IFComp 2020: The Copyright of Silence

Here we have a fictionalized account of the origin of John Cage’s 4’33”, the famous musical piece consisting entirely of silence. As a guest in Cage’s house, you engage him in conversation as he talks about the concept of silence and reads you excerpts from a book he’s writing on the subject.

At first, I didn’t really understand what the work’s attitude towards Cage was. Ultimately, it’s satire, but it doesn’t directly make fun of Cage’s words or ideas, presenting them with genuine quotations when possible. Possibly the author felt they were ludicrous enough taken as-is. At most junctures in the conversation, you have three options: a respectful or even sycophantic response, a rude and mocking response, and saying nothing. Yes, for once, the silent option isn’t just a default to deal with a lack of a decision, but is meaningful and thematic as silence. Whether Cage takes your silence as a polite or rude varies with context.

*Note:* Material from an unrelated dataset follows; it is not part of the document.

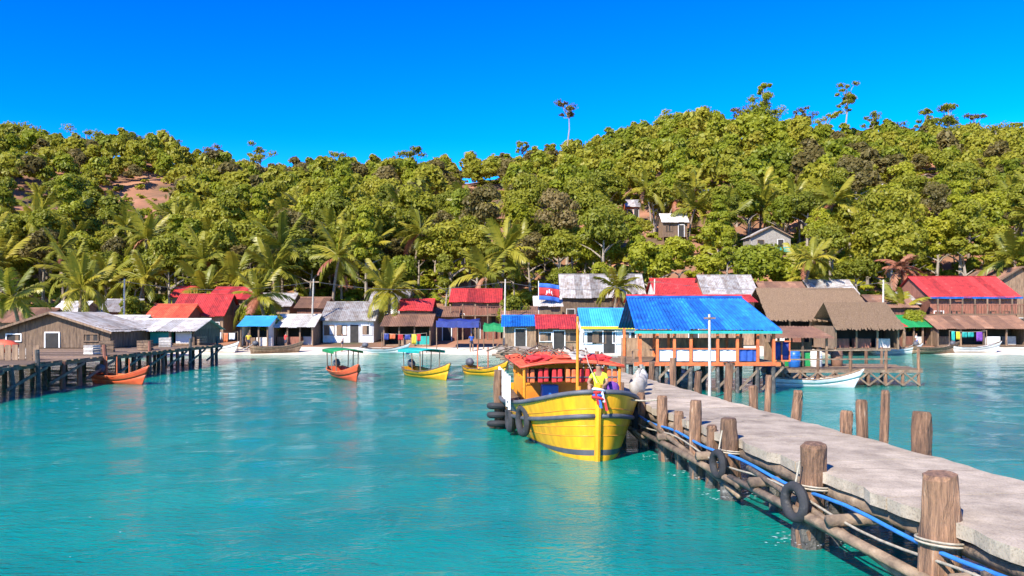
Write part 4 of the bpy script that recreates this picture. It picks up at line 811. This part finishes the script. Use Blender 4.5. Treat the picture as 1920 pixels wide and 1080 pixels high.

Anyway, there’s more to it than just dialogue. The house has four rooms, intriguingly shown all at once in a sort of schematic view, four boxes containing text. Your choices are listed in the one representing your current room, while the other rooms merely show the current locations of Cage, his dog, and his parrot, the latter two of which wander about Melbourne-House-Hobbit-style. The dog will make you sneeze if you’re in the same place, and the parrot will attack you viciously, making you scream — things that become relevant when you find the stopwatch, which tells you how long you’ve managed to maintain your silence. Even with that statistic, it isn’t until the epilogue that you find out why you’re timing your silences: if you manage to keep mum for four minutes and thirty three seconds, you can make the legal case that Cage got the idea for his famous piece by hearing you perform it.

This is very difficult to do. Too difficult, in my opinion. This is a game that’s meant to be played repeatedly until you get it right, but even so, it both relies on the player’s willingness to experiment and, through time limits and restrictions on what you can do when, does its best to keep the player from experimenting.

Still, bonus points for including a music toggle in the UI that has no audible effect, presumably for turning the silence on and off.